Conflicts - TensionsNortheast Asia

‘Expendable’ North Korean troops ordered on futile missions in Russia’s illegal war

FORUM Staff

North Korea’s ill-prepared troops, deployed to support Russia’s unprovoked war against Ukraine, are suffering significant casualties, including about 1,000 deaths and injuries during one week in late December 2024.

The mass casualty estimates, provided by the United States National Security Advisor’s office and the U.S. Department of Defense, appear to confirm analysts’ predictions that North Korean troops would be “cannon fodder” during fighting in Russia’s Kursk region. The North Korean soldiers are being sent against heavily fortified positions without proper planning, coordination or equipment.

Video released by Ukrainian Special Operations Forces shows North Korean troops attempting to advance on foot, rather than in armored vehicles, with no support from tanks or artillery.
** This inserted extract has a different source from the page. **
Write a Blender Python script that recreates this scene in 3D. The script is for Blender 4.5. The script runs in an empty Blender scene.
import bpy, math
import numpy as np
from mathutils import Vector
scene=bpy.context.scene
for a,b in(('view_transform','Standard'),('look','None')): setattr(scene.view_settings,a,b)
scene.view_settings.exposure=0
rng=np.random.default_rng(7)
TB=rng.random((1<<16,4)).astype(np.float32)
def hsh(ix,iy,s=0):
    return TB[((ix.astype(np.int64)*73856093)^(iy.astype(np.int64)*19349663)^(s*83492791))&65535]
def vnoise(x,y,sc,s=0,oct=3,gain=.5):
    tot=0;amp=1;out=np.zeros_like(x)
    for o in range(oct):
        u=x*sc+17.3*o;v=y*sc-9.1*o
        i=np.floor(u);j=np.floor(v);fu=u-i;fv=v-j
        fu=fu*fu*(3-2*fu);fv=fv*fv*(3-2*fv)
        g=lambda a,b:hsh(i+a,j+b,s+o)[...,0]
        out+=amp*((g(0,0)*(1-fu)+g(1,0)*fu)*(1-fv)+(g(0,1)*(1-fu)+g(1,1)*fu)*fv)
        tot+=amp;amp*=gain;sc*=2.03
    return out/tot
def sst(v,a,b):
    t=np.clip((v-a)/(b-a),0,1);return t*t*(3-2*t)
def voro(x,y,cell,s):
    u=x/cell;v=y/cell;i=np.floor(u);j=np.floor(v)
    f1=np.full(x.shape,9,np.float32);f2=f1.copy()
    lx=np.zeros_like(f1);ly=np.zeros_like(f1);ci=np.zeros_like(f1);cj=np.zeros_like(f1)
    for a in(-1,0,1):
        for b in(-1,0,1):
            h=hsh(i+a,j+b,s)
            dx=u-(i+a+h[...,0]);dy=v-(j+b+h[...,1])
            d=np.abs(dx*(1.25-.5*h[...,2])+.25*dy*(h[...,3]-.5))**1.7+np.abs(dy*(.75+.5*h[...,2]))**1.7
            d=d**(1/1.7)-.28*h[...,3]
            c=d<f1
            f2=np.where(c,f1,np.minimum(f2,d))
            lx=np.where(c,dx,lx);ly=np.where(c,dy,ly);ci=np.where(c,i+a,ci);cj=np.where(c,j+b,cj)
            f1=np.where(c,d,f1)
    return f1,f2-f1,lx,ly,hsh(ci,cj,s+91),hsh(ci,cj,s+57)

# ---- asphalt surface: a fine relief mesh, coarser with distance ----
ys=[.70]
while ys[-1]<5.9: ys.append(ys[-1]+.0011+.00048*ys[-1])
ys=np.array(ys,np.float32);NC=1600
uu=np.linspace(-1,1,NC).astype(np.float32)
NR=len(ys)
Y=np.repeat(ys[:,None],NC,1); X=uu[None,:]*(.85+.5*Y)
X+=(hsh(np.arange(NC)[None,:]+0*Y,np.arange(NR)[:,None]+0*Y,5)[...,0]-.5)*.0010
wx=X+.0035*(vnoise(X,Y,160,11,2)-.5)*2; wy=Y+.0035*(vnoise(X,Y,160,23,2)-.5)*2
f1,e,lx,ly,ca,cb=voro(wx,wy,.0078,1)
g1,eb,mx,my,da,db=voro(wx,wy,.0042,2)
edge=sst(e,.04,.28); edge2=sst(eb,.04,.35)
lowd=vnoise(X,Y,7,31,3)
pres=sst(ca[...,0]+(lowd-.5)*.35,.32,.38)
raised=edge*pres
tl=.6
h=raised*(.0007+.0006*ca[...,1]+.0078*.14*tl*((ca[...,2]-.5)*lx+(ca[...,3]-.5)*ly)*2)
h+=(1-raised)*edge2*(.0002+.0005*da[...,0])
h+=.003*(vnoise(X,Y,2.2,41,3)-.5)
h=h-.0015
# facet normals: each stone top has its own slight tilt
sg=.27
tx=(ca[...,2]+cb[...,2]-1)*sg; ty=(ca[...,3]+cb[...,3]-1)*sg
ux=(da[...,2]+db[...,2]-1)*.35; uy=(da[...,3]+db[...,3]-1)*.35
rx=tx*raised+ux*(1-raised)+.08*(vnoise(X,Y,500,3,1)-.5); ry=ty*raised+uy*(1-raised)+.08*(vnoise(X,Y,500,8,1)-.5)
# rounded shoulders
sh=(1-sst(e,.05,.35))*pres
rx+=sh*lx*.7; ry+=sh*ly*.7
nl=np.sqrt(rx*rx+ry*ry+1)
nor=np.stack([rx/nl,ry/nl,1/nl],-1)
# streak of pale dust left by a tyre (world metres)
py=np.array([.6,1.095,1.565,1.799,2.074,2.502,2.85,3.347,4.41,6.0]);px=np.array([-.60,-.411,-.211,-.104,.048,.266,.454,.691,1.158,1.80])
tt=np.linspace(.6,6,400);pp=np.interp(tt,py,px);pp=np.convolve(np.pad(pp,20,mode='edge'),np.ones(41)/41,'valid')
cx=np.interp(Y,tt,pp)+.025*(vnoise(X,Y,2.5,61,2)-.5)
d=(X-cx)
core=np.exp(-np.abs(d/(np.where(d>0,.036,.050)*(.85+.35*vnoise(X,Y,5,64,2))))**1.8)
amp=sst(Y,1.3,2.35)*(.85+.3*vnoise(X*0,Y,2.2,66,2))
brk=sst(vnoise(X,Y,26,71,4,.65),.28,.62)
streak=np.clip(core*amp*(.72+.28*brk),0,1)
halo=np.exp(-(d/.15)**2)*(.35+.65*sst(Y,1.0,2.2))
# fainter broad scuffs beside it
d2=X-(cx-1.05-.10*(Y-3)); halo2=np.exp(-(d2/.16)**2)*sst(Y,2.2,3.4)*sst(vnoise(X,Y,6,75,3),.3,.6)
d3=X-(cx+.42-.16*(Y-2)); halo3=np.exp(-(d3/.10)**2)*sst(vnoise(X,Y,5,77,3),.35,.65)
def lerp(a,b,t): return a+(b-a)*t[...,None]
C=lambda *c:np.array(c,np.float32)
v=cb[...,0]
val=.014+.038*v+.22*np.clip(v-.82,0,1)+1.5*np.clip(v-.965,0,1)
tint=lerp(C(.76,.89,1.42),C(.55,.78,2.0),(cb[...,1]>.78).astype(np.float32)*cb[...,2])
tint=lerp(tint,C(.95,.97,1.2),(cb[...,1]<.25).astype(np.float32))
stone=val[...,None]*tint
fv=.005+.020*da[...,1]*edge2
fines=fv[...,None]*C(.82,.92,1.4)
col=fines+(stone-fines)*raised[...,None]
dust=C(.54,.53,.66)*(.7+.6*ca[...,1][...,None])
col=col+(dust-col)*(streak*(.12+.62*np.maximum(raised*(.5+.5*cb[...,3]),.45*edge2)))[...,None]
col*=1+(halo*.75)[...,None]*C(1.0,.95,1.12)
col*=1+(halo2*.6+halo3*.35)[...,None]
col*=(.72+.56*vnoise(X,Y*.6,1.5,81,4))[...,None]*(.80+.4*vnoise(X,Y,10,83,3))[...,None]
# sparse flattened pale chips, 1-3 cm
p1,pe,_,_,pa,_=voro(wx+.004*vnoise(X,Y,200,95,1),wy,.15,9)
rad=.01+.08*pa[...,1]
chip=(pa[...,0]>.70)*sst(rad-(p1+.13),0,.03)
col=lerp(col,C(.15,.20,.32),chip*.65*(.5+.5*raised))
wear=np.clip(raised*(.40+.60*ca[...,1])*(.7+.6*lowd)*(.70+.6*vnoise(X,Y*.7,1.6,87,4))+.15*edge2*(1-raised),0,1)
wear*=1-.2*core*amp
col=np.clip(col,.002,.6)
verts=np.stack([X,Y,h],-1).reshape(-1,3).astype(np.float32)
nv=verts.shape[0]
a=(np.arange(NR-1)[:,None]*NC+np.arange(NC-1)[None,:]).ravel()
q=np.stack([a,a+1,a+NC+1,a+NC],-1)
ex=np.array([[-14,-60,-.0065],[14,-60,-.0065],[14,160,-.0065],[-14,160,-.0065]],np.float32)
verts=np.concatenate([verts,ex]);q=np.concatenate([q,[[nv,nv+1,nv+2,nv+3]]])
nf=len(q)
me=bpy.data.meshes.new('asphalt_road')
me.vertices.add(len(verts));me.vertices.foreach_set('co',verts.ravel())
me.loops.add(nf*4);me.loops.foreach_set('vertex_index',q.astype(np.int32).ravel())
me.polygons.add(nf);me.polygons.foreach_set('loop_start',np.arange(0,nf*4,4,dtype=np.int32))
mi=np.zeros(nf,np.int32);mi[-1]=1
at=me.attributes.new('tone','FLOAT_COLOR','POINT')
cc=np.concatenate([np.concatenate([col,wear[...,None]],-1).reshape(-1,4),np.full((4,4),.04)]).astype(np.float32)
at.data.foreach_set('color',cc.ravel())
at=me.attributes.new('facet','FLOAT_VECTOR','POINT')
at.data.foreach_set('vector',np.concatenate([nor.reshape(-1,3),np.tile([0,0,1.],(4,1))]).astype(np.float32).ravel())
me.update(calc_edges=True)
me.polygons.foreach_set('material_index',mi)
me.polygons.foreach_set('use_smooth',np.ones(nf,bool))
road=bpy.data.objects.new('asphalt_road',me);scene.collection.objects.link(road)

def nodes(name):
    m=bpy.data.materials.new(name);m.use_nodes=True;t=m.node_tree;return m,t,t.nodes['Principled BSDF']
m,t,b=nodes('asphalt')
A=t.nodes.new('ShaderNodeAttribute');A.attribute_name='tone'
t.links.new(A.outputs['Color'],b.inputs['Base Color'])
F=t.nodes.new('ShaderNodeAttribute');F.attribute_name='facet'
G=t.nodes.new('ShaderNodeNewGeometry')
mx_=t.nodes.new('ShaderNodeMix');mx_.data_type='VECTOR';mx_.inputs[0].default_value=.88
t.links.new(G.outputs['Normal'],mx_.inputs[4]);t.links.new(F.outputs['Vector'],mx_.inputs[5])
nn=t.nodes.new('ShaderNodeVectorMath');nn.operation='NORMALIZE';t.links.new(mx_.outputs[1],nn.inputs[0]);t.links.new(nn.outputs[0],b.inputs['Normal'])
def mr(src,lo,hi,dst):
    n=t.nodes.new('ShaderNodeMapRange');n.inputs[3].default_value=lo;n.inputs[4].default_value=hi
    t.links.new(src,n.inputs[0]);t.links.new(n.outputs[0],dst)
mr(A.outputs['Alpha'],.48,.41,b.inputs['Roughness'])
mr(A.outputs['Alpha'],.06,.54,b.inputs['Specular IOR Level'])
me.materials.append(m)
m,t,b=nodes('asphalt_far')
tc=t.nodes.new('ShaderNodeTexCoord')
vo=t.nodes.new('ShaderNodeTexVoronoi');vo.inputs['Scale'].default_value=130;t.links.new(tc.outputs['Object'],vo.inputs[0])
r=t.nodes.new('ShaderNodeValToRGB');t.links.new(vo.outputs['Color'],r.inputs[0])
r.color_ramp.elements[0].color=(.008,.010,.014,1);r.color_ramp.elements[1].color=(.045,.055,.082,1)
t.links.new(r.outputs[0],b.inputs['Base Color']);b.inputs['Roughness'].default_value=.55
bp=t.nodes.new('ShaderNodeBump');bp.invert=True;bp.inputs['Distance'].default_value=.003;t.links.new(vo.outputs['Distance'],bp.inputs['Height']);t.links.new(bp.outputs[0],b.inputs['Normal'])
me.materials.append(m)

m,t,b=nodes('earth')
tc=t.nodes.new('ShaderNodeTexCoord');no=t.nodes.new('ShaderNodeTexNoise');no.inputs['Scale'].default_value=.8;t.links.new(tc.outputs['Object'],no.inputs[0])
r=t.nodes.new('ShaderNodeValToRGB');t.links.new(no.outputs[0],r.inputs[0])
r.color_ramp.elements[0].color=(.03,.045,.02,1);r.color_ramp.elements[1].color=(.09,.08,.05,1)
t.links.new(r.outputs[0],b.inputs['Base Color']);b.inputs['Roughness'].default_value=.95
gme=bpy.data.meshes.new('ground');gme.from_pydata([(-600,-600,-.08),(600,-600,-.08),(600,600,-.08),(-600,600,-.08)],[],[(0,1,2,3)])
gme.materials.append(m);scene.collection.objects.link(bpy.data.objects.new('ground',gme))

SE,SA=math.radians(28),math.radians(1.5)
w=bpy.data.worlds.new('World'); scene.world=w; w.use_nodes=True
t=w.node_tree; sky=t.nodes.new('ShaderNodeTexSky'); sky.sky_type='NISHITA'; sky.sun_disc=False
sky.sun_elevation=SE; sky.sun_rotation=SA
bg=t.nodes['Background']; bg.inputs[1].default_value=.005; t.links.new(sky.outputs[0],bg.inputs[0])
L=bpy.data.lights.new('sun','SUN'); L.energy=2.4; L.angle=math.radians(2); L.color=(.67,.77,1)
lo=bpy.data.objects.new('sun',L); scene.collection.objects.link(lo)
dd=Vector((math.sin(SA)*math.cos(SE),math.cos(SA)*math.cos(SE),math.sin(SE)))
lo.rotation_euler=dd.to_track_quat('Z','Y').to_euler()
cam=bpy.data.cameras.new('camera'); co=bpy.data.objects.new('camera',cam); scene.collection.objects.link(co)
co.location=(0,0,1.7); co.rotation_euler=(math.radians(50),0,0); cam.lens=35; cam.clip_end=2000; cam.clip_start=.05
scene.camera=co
They dispersed in panic as attack drones approached.

“These human wave tactics that we’re seeing haven’t really been all that effective,” U.S. National Security Council spokesman John Kirby said in late December. “It is clear that Russian and North Korean military leaders are treating these troops as expendable and ordering them on hopeless assaults against Ukrainian defenses.”

The North Korean troops are part of the Storm Corps, special forces considered among the regime’s best trained and most heavily indoctrinated, but they are still unprepared for drone attacks and unfamiliar with the terrain, The New York Times newspaper reported. They have no combat experience and many appear to be malnourished.

Pyongyang’s troops also face supply issues and shortages of drinking water, according to Ukraine’s military intelligence agency, The Associated Press reported.

The U.S. also has received reports of North Korean soldiers committing suicide to avoid capture by Ukrainian forces, “likely out of fear of reprisal against their families in North Korea,” Kirby said.

Ukrainian Special Operations Forces also released excerpts translated from a diary they said was retrieved from a dead North Korean soldier that contained simplistic instructions on how to avoid front-line drones and artillery. Dodging a drone required using a comrade as bait while other soldiers fired on the uncrewed aerial vehicle. To escape artillery, troops were told to disperse into small groups and flee or hide in a shell crater.

About 11,000 North Korean troops have been deployed to the Kursk region, where Ukrainian forces have been waging a counteroffensive since August 2024, with the first contingent arriving in October. Russian leader Vladimir Putin ordered the illegal invasion of Ukraine in February 2022. Pyongyang has also shipped more than 13,000 containers of artillery rounds, anti-tank rockets, howitzers and rocket launchers to Russia.

Allies and Partners including Japan, South Korea and the U.S. have condemned the North Korean deployment as a major escalation.

“It remains deeply troubling that Putin has decided to use foreign troops on Russian soil to defend that soil, which is a historic move that hasn’t been done for decades,” Kirby said.